== Information provided ==
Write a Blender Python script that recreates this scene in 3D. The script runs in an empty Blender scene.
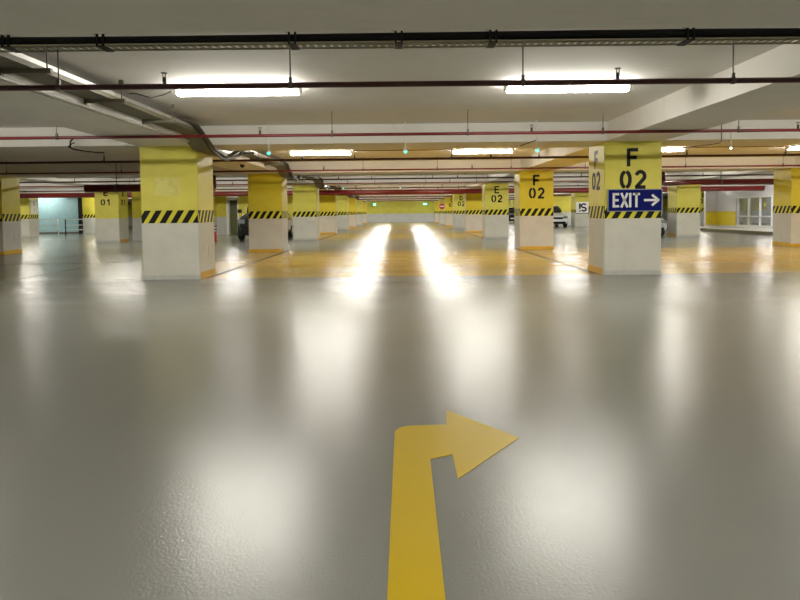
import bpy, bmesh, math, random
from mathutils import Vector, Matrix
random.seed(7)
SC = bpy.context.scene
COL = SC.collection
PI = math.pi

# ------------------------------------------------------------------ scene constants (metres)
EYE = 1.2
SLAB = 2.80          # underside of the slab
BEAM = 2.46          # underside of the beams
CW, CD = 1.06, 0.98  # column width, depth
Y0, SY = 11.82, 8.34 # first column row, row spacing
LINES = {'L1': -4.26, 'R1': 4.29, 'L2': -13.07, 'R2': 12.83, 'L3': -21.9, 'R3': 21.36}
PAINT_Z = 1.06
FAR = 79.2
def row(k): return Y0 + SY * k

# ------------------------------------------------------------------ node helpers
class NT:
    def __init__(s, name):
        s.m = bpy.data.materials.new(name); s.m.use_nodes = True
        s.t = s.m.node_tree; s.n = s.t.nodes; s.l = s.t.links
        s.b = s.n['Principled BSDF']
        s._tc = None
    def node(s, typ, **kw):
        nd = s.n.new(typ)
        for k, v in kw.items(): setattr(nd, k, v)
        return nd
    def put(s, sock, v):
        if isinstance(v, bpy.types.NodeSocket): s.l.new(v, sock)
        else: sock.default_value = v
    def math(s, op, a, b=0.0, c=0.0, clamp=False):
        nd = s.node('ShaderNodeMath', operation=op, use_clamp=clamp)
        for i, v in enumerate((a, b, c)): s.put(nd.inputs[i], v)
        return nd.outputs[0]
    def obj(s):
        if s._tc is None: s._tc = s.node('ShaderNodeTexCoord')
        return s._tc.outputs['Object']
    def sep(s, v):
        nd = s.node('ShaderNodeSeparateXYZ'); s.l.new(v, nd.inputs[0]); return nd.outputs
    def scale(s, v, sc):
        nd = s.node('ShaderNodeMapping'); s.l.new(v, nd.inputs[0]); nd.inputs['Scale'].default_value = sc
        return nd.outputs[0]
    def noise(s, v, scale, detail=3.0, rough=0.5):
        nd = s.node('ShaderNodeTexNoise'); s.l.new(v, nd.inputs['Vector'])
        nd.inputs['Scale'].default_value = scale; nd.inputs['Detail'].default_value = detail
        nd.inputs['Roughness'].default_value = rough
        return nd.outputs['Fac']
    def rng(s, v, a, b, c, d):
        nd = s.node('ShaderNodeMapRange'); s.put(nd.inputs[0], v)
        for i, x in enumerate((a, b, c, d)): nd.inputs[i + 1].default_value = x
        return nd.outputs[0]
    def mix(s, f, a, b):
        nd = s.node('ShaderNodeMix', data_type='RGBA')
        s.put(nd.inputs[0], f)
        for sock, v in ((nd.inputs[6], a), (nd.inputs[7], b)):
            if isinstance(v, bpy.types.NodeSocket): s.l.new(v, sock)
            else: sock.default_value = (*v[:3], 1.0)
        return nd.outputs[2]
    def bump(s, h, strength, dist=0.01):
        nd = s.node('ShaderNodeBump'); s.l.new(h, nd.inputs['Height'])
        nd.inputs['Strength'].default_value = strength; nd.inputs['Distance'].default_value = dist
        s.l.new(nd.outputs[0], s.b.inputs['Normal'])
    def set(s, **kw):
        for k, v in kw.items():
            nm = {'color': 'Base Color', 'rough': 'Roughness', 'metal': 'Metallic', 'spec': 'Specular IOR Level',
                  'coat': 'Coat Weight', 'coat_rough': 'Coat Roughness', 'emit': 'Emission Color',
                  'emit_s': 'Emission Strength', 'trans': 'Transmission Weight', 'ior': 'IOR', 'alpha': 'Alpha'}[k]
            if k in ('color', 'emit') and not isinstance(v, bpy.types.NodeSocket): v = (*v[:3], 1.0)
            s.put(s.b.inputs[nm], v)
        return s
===
Instructions to follow.
Make an exact reproduction of the listing above, without any pictures.

Finished task.
Write a Blender Python script that recreates this scene in 3D. The script runs in an empty Blender scene.
import bpy, bmesh, math, random
from mathutils import Vector, Matrix
random.seed(7)
SC = bpy.context.scene
COL = SC.collection
PI = math.pi

# ------------------------------------------------------------------ scene constants (metres)
EYE = 1.2
SLAB = 2.80          # underside of the slab
BEAM = 2.46          # underside of the beams
CW, CD = 1.06, 0.98  # column width, depth
Y0, SY = 11.82, 8.34 # first column row, row spacing
LINES = {'L1': -4.26, 'R1': 4.29, 'L2': -13.07, 'R2': 12.83, 'L3': -21.9, 'R3': 21.36}
PAINT_Z = 1.06
FAR = 79.2
def row(k): return Y0 + SY * k

# ------------------------------------------------------------------ node helpers
class NT:
    def __init__(s, name):
        s.m = bpy.data.materials.new(name); s.m.use_nodes = True
        s.t = s.m.node_tree; s.n = s.t.nodes; s.l = s.t.links
        s.b = s.n['Principled BSDF']
        s._tc = None
    def node(s, typ, **kw):
        nd = s.n.new(typ)
        for k, v in kw.items(): setattr(nd, k, v)
        return nd
    def put(s, sock, v):
        if isinstance(v, bpy.types.NodeSocket): s.l.new(v, sock)
        else: sock.default_value = v
    def math(s, op, a, b=0.0, c=0.0, clamp=False):
        nd = s.node('ShaderNodeMath', operation=op, use_clamp=clamp)
        for i, v in enumerate((a, b, c)): s.put(nd.inputs[i], v)
        return nd.outputs[0]
    def obj(s):
        if s._tc is None: s._tc = s.node('ShaderNodeTexCoord')
        return s._tc.outputs['Object']
    def sep(s, v):
        nd = s.node('ShaderNodeSeparateXYZ'); s.l.new(v, nd.inputs[0]); return nd.outputs
    def scale(s, v, sc):
        nd = s.node('ShaderNodeMapping'); s.l.new(v, nd.inputs[0]); nd.inputs['Scale'].default_value = sc
        return nd.outputs[0]
    def noise(s, v, scale, detail=3.0, rough=0.5):
        nd = s.node('ShaderNodeTexNoise'); s.l.new(v, nd.inputs['Vector'])
        nd.inputs['Scale'].default_value = scale; nd.inputs['Detail'].default_value = detail
        nd.inputs['Roughness'].default_value = rough
        return nd.outputs['Fac']
    def rng(s, v, a, b, c, d):
        nd = s.node('ShaderNodeMapRange'); s.put(nd.inputs[0], v)
        for i, x in enumerate((a, b, c, d)): nd.inputs[i + 1].default_value = x
        return nd.outputs[0]
    def mix(s, f, a, b):
        nd = s.node('ShaderNodeMix', data_type='RGBA')
        s.put(nd.inputs[0], f)
        for sock, v in ((nd.inputs[6], a), (nd.inputs[7], b)):
            if isinstance(v, bpy.types.NodeSocket): s.l.new(v, sock)
            else: sock.default_value = (*v[:3], 1.0)
        return nd.outputs[2]
    def bump(s, h, strength, dist=0.01):
        nd = s.node('ShaderNodeBump'); s.l.new(h, nd.inputs['Height'])
        nd.inputs['Strength'].default_value = strength; nd.inputs['Distance'].default_value = dist
        s.l.new(nd.outputs[0], s.b.inputs['Normal'])
    def set(s, **kw):
        for k, v in kw.items():
            nm = {'color': 'Base Color', 'rough': 'Roughness', 'metal': 'Metallic', 'spec': 'Specular IOR Level',
                  'coat': 'Coat Weight', 'coat_rough': 'Coat Roughness', 'emit': 'Emission Color',
                  'emit_s': 'Emission Strength', 'trans': 'Transmission Weight', 'ior': 'IOR', 'alpha': 'Alpha'}[k]
            if k in ('color', 'emit') and not isinstance(v, bpy.types.NodeSocket): v = (*v[:3], 1.0)
            s.put(s.b.inputs[nm], v)
        return s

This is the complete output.